When you travel, there are certain acts of etiquette most people take part in. You wait your turn in the bathroom queue (but if you really have to go, it’s OK to ask if you can go ahead of people. It may or may not work). You go on the plane when your group is called. The middle seat gets both arm rests (them’s the rules! LOLOL!).
But the other day, I discovered a story about a woman complaining about a fellow passenger “cutting the line,” and I don’t think it should have been considered a problem.
Miss Manners, penned by Judith Martin, has been running in over 200 newspapers across the country since 1978. Much like Dear Abby, Ask Amy, etc, she answers readers’ questions/problems with her own brand of sage advice. However, unlike Dear Abby and Ask Amy, her specialty is etiquette and manners. So Miss Manners will answer questions about chatty plane passengers who talk over the stranger sitting next to them, lane hogs at a hotel swimming pool, etc.
A couple of months ago, Miss Manners posted a letter she got from a person who had been yelled at for cutting the line at the airport:
Miss Manners: I was scolded for cutting the line at the airport
There were travelers behind me. I grabbed an empty bin, walked around her and began filling it. She completed loading her bin and brought it around in front of me, immediately in front of the scanner to run through. I would not have noted any of this except that, as we picked up our bins post-scanner, the traveler turned to me and noted that I had rudely cut in front. With several additional critical comments, she got her displeasure off her chest.
I had several responses in mind, but simply wished her safe travels. I have had a bit of esprit de l’escalier, but also some reflection. Who, in your opinion, was the impolite party? For my part, I think this traveler committed two etiquette gaffes, but I have certainly been wrong before.
Even had she not known how you (politely and correctly) resolved the situation, Miss Manners would have concluded — from your charging that person with only two rudenesses — that you value civil coexistence. She thanks you for that rare restraint.

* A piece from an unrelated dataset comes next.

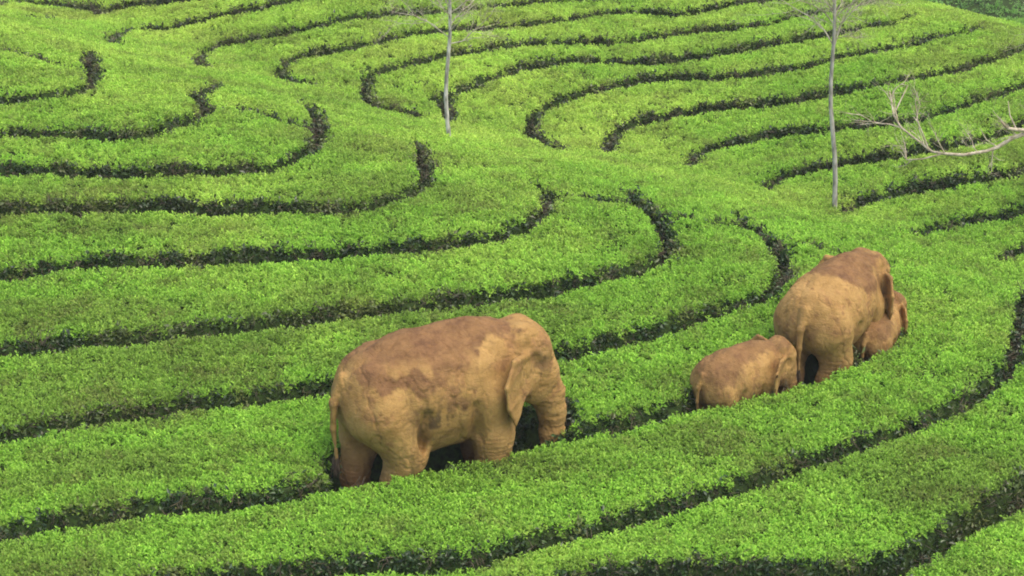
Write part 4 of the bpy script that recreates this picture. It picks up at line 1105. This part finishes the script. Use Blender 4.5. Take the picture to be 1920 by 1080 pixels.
    for k in range(40):
        a = np.array([.6 + (-1.53 - .6) * cmp_ + g.normal() * .015, .02 + g.normal() * .015, .84 - g.random() * .1]); bq = a + np.array([g.normal() * .03, g.normal() * .03, -.16 - .1 * g.random()])
        w = np.array([.006, .006 * g.normal(), 0]); nn = len(vs)
        vs += [a - w, a + w, bq + w * .3, bq - w * .3]; fs.append((nn, nn + 1, nn + 2, nn + 3))
    mesh_obj('tail_tuft', vs, fs, M_HAIR, root)
    tag(root, label, 'elephant', 'elephants walking along the tea path')
    return root


PATH_RISE = {}
ELE_LABELS = {'lead': 'largest muddy elephant in front with dark wet saddle on its back, trunk hanging down',
              'calf': 'small ochre elephant calf with lowered head walking at the tail of the upper adult',
              'mother': 'large ochre elephant seen from behind between the two calves, tail hanging over its rump',
              'second': 'smallest elephant calf at far right, half hidden beside the head of the adult'}
for sp in ELEPHANTS:
    elephant(sp, sp[4], ELE_LABELS[sp[4]])

# ------------------------------------------------------------------ bare trees
M_BARK = mat_bark('pale_bark', (.20, .19, .15), (.60, .57, .48))
M_BARK2 = mat_bark('grey_bark', (.22, .20, .16), (.45, .42, .35))
M_TWIGS = mat_bark('bare_twigs', (.30, .25, .17), (.50, .45, .33))
M_BRANCH = mat_bark('dry_branch', (.30, .24, .15), (.52, .45, .32))


class Tubes:
    def __init__(self): self.v = []; self.f = []

    def tube(self, pts, rad, k=5):
        pts = [np.array(p, float) for p in pts]
        n0 = len(self.v)
        for i, p in enumerate(pts):
            d = unit(pts[min(i + 1, len(pts) - 1)] - pts[max(i - 1, 0)])
            s = np.cross(d, np.array([.31, .87, .12])); s = unit(s); u = np.cross(d, s)
            for j in range(k):
                a = 2 * math.pi * j / k
                self.v.append(p + (s * math.cos(a) + u * math.sin(a)) * rad[i])
        for i in range(len(pts) - 1):
            for j in range(k):
                a = n0 + i * k + j; b = n0 + i * k + (j + 1) % k
                self.f.append((a, b, b + k, a + k))

    def twig(self, g, p, d, L, r, depth, up=.15):
        """a crooked bare shoot that forks"""
        n = 4
        pts = [np.array(p, float)]; d = unit(np.array(d, float)); rads = [r]
        for i in range(n):
            d = unit(d + g.normal(size=3) * .22 + np.array([0, 0, up * .3]))
            pts.append(pts[-1] + d * L / n); rads.append(r * (1 - .55 * (i + 1) / n))
        self.tube(pts, rads, 4)
        if depth > 0:
            for i in range(1, n + 1):
                for q in range(1 + (g.random() < .45)):
                    sd = unit(d + g.normal(size=3) * .75 + np.array([0, 0, up]))
                    self.twig(g, pts[i], sd, L * (.42 + .25 * g.random()), rads[i] * .62, depth - 1, up)

    def build(self, name, mat, parent, org):
        return mesh_obj(name, np.array(self.v) - np.array(org), self.f, mat, parent)


def bare_tree(name, x, y, h, r, lean, seed, crown0, spread, label, mat, ntw=26):
    g = np.random.default_rng(seed)
    z0 = ground_z(x, y) - .05
    org = (x, y, z0)
    root = empty(name, org)
    n = 16
    pts = []; rads = []
    for i in range(n + 1):
        t = i / n
        pts.append(np.array([x + lean[0] * t ** 1.4 + .045 * math.sin(7 * t + seed) + .02 * math.sin(19 * t + 2 * seed) - .045 * math.sin(seed), y + lean[1] * t + .03 * math.cos(4 * t), z0 + h * t]))
        rads.append(r * (1.18 - .18 * min(t * 8, 1)) * (1 - .72 * t))
    T = Tubes(); T.tube(pts, rads, 9); T.build('trunk', mat, root, org)
    C = Tubes()
    for k in range(ntw):
        t = crown0 + (1 - crown0) * (k + .5) / ntw
        i = min(int(t * n), n - 1); p = pts[i] + (pts[i + 1] - pts[i]) * (t * n - i)
        a = k * 2.4 + g.random()
        d = np.array([math.cos(a), math.sin(a), .55 + .5 * g.random()])
        C.twig(g, p, d, spread * (.55 + .6 * g.random()) * (1.05 - .5 * t), .008 + .005 * g.random(), 3)
    C.build('crown', M_TWIGS, root, org)
    tag(root, label, 'tree', 'slender bare trees in the tea field')


bare_tree('bare_tree', -0.96, 38.0, 5.6, .040, (.0, .1), 3, .40, 1.0, 'slender pale tree trunk with sparse twigs left of centre in the field', M_BARK, 34)
bare_tree('bare_tree', 4.86, 35.85, 6.2, .043, (-.28, .1), 8, .50, 1.35, 'slender grey tree with thin bare crown behind the two calves, right of centre', M_BARK2, 30)
bare_tree('bare_tree', 19.45, 103.0, 6.0, .16, (.0, .1), 12, .5, 1.4, 'tiny pale trunk on the dark distant slope in the top right corner', M_BARK, 18)


def side_tree():
    """tree standing just outside the right edge; one bare bough reaches into the picture"""
    g = np.random.default_rng(21)
    x, y = BOUGH['base']
    z0 = ground_z(x, y) - .05
    org = (x, y, z0)
    root = empty('bare_tree', org)
    top = np.array(BOUGH['fork'])
    T = Tubes()
    T.tube([(x, y, z0), (x + .02, y, z0 + 1.0), tuple(top), (x + .1, y + .1, top[2] + 1.6), (x + .05, y + .2, top[2] + 3.0)], [.10, .085, .075, .055, .02], 9)
    T.build('trunk', M_BARK2, root, org)
    C = Tubes()
    for line, r0, r1 in BOUGH['boughs']:
        n = len(line)
        C.tube(line, [r0 + (r1 - r0) * i / (n - 1) for i in range(n)], 6)
        P = np.array(line)
        for i in range(1, n):
            for q in range(2):
                if g.random() < .3:
                    t = g.random(); p = P[i - 1] + (P[i] - P[i - 1]) * t
                    d = unit(P[i] - P[i - 1]) * .6 + np.array([g.normal() * .5, g.normal() * .5, .35 + g.normal() * .45])
                    C.twig(g, p, d, .30 + .30 * g.random(), .0085, 1 + (g.random() < .4), .1)
    C.build('bough', M_BRANCH, root, org)
    K = Tubes()
    for k in range(14):
        t = k / 14; p = np.array([x + .08, y + .1, top[2] + .4 + 2.4 * t]); a = k * 2.4
        K.twig(g, p, (math.cos(a), math.sin(a), .8), .9, .014, 2)
    K.build('crown', M_TWIGS, root, org)
    tag(root, 'pale bare bough with dry twigs reaching in from the right edge', 'tree', 'slender bare trees in the tea field')


side_tree()


def haze():
    """thin moist air over the whole valley"""
    lo, hi = (-460, -240, -22), (460, 460, 90)
    v = [(x, y, z) for z in (lo[2], hi[2]) for y in (lo[1], hi[1]) for x in (lo[0], hi[0])]
    f = [(0, 2, 3, 1), (4, 5, 7, 6), (0, 1, 5, 4), (2, 6, 7, 3), (0, 4, 6, 2), (1, 3, 7, 5)]
    m = bpy.data.materials.new('haze_air'); m.use_nodes = True
    nt = m.node_tree; nt.nodes.clear()
    out = nt.nodes.new('ShaderNodeOutputMaterial'); pv = nt.nodes.new('ShaderNodeVolumePrincipled')
    pv.inputs['Color'].default_value = (.97, .97, .93, 1); pv.inputs['Density'].default_value = 0.0006
    pv.inputs['Anisotropy'].default_value = 0.2
    nt.links.new(pv.outputs[0], out.inputs['Volume'])
    o = mesh_obj('haze', v, f, m, smooth=False)
    tag(o, 'thin pale haze over the whole tea valley', 'haze', kind='stuff')


haze()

In your place, your fellow traveler, who is evidently stockpiling indignities, would no doubt have filed separate charges for each specific insult — without waiting to think of them on the staircase. A polite traveler who needed extra time to hoist everything up onto the belt should simultaneously, and explicitly, invite those in line behind to proceed.
Our take on this
I am 100% with Miss Manners on this one. If you’re particularly slow at doing something and there’s a line behind you, you let people go ahead of you. I do that all the time—walking up stairs or incline, I tend to slow down so I don’t lose my breath so quickly (I have exercise-induced asthma). I always tell people to go ahead of me, “…cuz I’m slow.”
When Joe and I were flying out of MCO’s Terminal C a couple of months ago, there was a young family in front of us on the PreCheck lane. It was the 2 parents and 4 boys. The oldest was maybe 5 or 6. The twins were toddlers – 2ish? And the baby was less than a year old. So they had 2 strollers to empty out, along with all their carry-on stuff, on top of the twins running around. It took them FOREVER to get through PreCheck. While they were getting ready to go through, all they had to do was say, “You go ahead.” They didn’t. But we just waited for them. Good thing we got to the airport early.
What do you think?
What do you think of the question Miss Manners answers – did they cut the line? Or was passenger #1 just a grump?